Der internationale Durchbruch gelang ihr in den 1990er Jahren. Die elitärsten Moderedakteurinnen der Welt huldigten ihrer Mode, die sie bei den Mailänder Schauen zeigte. 1997 brachte Sander eine Herrenkollektion heraus. Dass sie sich im Zuge der Vergrößerung ihres Unternehmens Fremdkapital besorgte und 1999 die Aktienmehrheit an die Prada-Gruppe verkaufte, mag von heute aus gesehen als Sündenfall gelten.
Die als "Kontrollfreak" bekannte Jil Sander überwarf sich mit Prada-Chef Patrizio Bertelli und stieg 2000 als Chefdesignerin aus. Drei Jahre später kehrte sie zurück, um 2004 das Handtuch erneut zu werfen. Als der neue Mehrheitseigner des Unternehmens Jil Sander, die japanische Onward-Holdings, im Februar 2012 die Rückkehr der Modemacherin verkündete, hatten nur wenige noch damit gerechnet. Die "persönlichen Gründe", die das Unternehmen kürzlich für den erneuten Rückzug der Designerin anführte, sollen in ihrem engeren familiären Umfeld begründet sein. Nach ihrer letzten Schau Ende September in Mailand wirkte die Modemacherin müde.

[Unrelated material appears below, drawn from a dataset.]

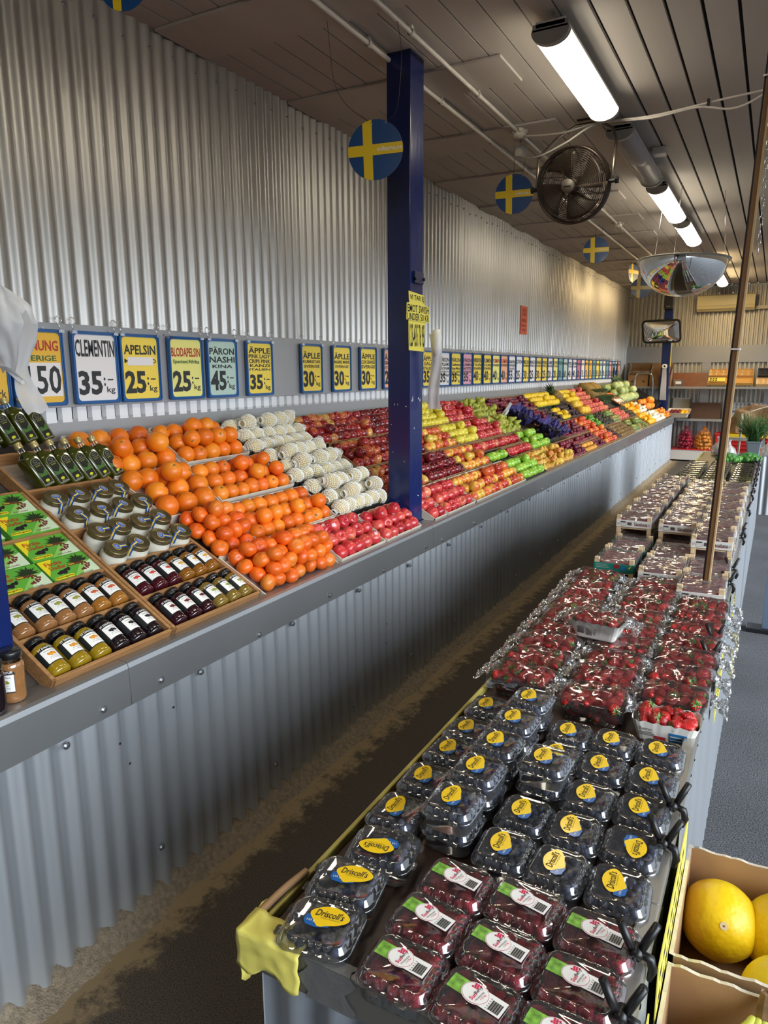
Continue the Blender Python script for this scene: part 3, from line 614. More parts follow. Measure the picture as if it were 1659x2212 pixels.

Zuvor hatte sie Entwürfe gezeigt, die dank präziser Schnitttechnik beinahe zu fliegen schienen. Ihrem modischen Perfektionismus ist Jil Sander auch am Ende ihrer Laufbahn treu geblieben. Dass die leise Jil Sander groß feiern wird, ist nicht zu erwarten. Das hat sie in der Vergangenheit auch nicht getan.
Jil Sander
Jil Sander wurde in Wesselburen, Dithmarschen geboren und ist ledig.
Sie ist spätestens seit den 1980er Jahren für ihre als klar und zeitlos bezeichnete, aber dennoch elegante und hochpreisige Mode für Damen und seit 1997 auch für Herren sowie für ihre Kosmetik-Linie berühmt.
Neben Karl Lagerfeld und Wolfgang Joop gehört Sander zu den wenigen international renommierten Modeschöpfern Deutschlands.